An Volkmanns Version der Amazone in den Dresdner Kunstsammlungen finden sich neben dem schlecht erhaltenen Goldgrund auch Reste von Polychromie. Im Vergleich mit unserer Version ist sie deutlich weniger detailreich gearbeitet. Im Gegensatz dazu entschied sich Volkmann bei unserer Version, die auch vor der jetzt erfolgten Reinigung abgesehen von dem Goldgrund keinerlei Spuren ehemaliger Polychromie aufwies, für mehr Detail und eine differenziertere Oberflächenbehandlung des Marmors.
[1] Volkmann gestaltete das Denkmal für Hans von Marées, das sein Freund Konrad Fiedler 1910 in Auftrag gab. [2] Hans von Marées, Entwurf für die Amazone Volkmanns, 1886, Rötel auf weißem Papier, 43 x 57,5 cm, MG II, Nr. 978.
Hans von Marées, Pferdestudie für dasselbe Relief, 1886, Rötel auf weißem Papier, 58 x 43 cm, MG II, Nr. 980.
[3] Artur Volkmann, Inventarnummer ZV 1734. [4] Stark verändert gestaltete Volkmann das Motiv später ein weiteres Mal für eine monumentale, letztlich nicht realisierte Brunnenanlage. Als Pendant dazu war das Relief Mann mit Stier angedacht. Vgl.
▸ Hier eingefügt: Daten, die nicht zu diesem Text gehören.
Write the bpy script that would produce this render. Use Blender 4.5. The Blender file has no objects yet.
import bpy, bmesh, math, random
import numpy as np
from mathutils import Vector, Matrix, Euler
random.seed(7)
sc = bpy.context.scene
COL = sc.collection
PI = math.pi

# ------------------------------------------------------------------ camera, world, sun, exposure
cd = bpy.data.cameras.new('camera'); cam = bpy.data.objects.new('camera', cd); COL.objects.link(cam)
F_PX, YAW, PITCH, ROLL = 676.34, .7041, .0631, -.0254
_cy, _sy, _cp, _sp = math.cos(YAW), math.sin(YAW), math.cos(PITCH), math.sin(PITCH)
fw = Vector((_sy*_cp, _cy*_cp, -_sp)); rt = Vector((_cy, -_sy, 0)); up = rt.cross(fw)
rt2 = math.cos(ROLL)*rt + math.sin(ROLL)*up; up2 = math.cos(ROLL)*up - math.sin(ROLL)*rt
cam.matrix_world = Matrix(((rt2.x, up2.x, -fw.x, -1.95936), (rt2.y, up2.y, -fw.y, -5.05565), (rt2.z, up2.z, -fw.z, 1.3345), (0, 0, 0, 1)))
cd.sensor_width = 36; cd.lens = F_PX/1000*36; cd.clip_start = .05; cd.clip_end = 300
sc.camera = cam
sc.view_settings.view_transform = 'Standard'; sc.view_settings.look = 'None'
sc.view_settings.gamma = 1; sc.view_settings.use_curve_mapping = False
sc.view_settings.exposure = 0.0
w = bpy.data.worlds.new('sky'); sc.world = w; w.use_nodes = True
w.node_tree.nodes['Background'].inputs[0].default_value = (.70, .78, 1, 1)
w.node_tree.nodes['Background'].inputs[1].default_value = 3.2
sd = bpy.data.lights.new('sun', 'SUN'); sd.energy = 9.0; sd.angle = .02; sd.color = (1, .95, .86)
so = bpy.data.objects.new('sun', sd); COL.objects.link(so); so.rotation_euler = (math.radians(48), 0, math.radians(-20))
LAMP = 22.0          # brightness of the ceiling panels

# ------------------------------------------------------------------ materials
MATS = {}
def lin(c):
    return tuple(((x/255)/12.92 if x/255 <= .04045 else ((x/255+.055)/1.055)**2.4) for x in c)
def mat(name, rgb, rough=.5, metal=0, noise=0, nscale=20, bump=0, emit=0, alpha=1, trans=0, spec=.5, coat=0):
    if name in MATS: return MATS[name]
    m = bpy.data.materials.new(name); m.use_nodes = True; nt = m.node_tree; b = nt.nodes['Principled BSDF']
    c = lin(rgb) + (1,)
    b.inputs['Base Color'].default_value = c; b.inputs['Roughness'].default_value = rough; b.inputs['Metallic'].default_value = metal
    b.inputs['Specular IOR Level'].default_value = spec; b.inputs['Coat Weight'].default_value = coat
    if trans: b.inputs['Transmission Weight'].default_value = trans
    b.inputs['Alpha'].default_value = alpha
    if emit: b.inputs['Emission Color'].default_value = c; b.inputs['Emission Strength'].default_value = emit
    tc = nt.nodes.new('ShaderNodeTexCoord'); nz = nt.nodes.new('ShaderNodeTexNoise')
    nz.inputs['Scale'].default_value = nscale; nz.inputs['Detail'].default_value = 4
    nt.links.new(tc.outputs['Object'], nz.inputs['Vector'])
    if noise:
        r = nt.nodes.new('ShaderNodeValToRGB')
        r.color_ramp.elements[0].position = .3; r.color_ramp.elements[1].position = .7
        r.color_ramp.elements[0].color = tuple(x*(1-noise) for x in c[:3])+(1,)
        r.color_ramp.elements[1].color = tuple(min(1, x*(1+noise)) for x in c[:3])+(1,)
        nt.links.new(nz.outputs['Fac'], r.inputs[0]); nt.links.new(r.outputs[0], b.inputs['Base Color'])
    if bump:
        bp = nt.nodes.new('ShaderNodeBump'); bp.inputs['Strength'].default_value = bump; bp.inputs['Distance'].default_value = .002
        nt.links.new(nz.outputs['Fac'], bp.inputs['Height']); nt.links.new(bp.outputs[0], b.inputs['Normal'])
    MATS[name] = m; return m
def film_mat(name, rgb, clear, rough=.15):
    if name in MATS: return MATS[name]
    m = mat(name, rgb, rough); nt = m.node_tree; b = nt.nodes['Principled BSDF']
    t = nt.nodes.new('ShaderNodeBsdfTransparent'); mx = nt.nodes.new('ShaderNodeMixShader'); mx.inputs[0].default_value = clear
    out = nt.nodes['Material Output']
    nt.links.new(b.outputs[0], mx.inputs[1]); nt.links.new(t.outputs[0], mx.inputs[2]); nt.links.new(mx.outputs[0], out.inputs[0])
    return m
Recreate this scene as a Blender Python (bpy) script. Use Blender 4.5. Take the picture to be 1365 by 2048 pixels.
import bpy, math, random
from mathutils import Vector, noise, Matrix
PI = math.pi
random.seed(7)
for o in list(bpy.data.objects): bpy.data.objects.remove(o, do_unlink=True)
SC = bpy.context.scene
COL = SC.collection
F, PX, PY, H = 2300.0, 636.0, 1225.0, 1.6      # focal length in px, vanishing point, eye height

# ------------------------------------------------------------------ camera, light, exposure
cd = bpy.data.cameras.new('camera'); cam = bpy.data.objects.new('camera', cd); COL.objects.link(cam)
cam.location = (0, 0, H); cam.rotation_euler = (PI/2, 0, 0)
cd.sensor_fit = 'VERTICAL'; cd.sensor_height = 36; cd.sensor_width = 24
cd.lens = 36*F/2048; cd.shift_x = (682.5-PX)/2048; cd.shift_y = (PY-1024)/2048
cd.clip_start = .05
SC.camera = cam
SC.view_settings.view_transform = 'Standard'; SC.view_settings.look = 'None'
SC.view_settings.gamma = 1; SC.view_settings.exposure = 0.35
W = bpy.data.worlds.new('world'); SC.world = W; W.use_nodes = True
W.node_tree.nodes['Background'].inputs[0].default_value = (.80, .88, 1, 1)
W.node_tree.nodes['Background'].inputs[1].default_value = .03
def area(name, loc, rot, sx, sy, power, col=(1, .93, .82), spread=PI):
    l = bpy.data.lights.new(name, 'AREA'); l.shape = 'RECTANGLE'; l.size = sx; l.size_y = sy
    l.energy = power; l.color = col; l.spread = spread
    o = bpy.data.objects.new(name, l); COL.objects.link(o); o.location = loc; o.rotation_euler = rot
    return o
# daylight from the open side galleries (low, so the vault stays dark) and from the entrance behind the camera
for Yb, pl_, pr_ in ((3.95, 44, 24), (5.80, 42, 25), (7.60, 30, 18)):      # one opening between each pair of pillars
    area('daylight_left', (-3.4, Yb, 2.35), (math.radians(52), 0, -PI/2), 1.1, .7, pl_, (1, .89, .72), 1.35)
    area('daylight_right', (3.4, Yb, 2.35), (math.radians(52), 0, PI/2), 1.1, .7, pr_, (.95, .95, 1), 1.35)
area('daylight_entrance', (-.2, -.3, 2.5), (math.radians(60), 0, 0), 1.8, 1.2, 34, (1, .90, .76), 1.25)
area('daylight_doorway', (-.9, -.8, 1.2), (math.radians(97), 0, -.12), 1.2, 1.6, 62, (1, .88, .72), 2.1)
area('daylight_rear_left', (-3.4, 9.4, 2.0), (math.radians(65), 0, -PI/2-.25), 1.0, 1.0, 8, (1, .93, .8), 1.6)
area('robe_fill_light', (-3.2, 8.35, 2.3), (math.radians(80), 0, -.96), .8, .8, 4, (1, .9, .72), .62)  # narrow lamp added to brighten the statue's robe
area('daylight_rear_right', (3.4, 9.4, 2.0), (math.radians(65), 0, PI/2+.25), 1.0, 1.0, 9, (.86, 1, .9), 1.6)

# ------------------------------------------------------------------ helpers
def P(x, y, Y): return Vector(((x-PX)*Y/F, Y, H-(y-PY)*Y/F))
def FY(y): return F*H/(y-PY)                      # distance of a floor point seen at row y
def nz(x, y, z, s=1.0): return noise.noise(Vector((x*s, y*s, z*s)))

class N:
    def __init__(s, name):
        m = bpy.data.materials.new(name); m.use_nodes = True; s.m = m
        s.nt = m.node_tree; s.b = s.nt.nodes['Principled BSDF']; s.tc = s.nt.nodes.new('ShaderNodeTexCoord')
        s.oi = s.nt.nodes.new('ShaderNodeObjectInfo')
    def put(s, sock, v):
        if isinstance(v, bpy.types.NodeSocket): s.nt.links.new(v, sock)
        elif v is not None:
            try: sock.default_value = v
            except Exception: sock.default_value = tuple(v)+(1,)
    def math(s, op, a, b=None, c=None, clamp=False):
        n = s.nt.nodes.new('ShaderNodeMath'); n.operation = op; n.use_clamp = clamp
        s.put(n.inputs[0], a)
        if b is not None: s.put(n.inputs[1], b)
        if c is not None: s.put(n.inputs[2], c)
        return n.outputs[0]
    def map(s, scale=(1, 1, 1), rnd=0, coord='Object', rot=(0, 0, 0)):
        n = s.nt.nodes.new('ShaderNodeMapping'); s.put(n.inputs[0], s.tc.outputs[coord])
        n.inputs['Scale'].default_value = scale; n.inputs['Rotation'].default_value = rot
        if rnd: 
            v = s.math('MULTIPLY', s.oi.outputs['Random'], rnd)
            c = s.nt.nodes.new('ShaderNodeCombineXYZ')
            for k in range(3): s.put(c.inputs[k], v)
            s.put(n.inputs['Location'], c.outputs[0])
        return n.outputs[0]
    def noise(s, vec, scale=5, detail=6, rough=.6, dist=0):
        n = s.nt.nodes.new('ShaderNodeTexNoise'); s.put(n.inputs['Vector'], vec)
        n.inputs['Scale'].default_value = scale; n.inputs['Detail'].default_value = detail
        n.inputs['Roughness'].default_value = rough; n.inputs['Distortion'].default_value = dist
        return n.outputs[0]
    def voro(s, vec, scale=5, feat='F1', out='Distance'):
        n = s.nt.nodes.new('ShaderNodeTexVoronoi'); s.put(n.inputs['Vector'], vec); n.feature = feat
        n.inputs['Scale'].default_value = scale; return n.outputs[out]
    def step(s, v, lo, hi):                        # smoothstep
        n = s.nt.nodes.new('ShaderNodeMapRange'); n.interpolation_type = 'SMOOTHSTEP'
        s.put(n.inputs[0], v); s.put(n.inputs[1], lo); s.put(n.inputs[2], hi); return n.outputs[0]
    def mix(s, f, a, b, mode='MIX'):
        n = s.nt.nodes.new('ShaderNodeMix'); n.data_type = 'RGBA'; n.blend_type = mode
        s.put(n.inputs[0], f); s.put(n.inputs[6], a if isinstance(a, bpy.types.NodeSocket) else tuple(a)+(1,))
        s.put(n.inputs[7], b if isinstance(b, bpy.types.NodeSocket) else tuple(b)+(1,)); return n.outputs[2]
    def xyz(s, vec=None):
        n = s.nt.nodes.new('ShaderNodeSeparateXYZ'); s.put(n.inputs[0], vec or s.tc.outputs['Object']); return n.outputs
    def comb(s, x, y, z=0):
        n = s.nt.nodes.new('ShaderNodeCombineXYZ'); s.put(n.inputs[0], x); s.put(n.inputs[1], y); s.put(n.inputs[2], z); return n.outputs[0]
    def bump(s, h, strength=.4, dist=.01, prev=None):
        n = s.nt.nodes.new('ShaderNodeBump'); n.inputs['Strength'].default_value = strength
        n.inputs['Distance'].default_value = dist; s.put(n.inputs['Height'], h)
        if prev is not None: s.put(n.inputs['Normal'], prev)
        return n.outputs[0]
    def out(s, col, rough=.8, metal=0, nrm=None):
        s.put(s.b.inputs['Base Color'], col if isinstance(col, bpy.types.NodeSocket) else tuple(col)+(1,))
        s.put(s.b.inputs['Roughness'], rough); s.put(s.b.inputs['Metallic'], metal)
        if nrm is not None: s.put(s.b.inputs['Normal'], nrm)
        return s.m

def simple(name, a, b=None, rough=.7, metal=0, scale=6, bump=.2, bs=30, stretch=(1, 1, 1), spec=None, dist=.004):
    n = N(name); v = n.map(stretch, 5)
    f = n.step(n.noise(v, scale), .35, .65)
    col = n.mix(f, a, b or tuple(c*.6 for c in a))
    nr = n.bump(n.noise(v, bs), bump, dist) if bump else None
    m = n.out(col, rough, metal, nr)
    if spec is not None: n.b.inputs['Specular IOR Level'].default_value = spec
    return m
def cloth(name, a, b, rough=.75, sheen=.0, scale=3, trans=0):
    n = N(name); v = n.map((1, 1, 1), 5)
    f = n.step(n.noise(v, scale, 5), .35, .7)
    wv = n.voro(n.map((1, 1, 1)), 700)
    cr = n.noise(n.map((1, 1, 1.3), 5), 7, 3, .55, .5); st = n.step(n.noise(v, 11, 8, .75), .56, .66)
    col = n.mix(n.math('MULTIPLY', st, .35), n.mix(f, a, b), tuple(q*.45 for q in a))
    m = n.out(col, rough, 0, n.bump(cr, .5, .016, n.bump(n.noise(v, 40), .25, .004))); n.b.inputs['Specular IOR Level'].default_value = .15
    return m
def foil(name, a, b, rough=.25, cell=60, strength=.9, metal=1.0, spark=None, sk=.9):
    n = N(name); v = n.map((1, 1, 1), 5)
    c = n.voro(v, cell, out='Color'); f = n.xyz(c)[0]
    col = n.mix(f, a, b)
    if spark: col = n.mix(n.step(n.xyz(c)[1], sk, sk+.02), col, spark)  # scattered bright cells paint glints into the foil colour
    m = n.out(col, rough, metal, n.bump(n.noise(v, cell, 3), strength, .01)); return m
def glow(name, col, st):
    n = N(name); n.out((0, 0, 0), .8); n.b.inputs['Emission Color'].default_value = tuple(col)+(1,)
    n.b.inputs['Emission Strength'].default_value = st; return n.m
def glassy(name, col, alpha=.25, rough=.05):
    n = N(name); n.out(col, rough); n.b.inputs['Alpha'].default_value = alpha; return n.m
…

Deutsche Kunst und Dekoration, Ausgabe 17.1905-1906, S. 93-94. [5] Zitiert in Niethammer, op. cit., S. 281. [6] Zwar waren Winckelmann die Farbspuren auf antiken Kunstwerken bekannt, allerdings bezeichnete er das Bemalen von Marmor als barbarische Sitte. Seine Anhänger vertraten noch lange diesen Standpunkt, indem sie farbige antike Skulpturen entweder als primitive Frühformen abtaten oder dem Sonderfall der etruskischen Kunst zurechnete [7] Vgl. Kerstin Schwede, Polychromie als Herausforderung. Ästhetische Debatten zur Farbigkeit von Skulpturen, in Heß, Gilbert; Agazzi, Elena; Décultot, Elisabeth (Hrsg.): Klassizistisch-romantische Kunst(t)räume. Imaginationen im Europa des 19. Jahrhunderts und ihr Beitrag zur kulturellen Identitätsfindung. Band 1: European Philhellenism / Der europäische Philhellenismus. Berlin, New York 2009, S. 61-84.